Though also an interesting counter-note to me is that the handkerchief code itself was commonly used in BDSM cases intended to signal the consensual creation of a power imbalance and asymmetry, and it is in (mixed gender) BDSM communities where I've heard most of the less publicly documented, but possibly more generally useful, successors to handkerchief code can be found. So asymmetric power structures have always been intertwined in the opt-in signaling, even if yes some of the early symmetry was probably a necessary bootstrap state.
> I wonder if there is a mechanism (there probably isn't) which instead rapidly matches folks so that they can catcall exactly the people who want to be cat called, assuming there are any.
I think this is what dating apps are for to some extent. Except the 'catcall' becomes ... conversation on a date. Although some of the apps are more on the catcall end of the spectrum.
The article does describe Asimov as a loser in romantic relationships, so one should not underestimate the harm he did to his own prospects. It's also true that we care a lot more about these behaviors than we did in the 1950s, and that's mostly for the better. But Asimov seems to have had comparatively little of that narcissistic, overentitled attitude which you'd find in so many harassers, and which perhaps should be of most concern.

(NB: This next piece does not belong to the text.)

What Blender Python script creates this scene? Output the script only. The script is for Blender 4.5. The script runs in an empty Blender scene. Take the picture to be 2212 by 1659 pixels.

> But Asimov seems to have had comparatively little of that narcissistic, overentitled attitude which you'd find in so many harassers
Exactly. I think he would have been horrified if he actually understood the harm he caused. It sometimes amazes me how people who are extremely intelligent in some aspects of life can be so utterly clueless in other.
I'm very happy that these things are brought up loud and clear nowadays so no one can continue to be ignorant.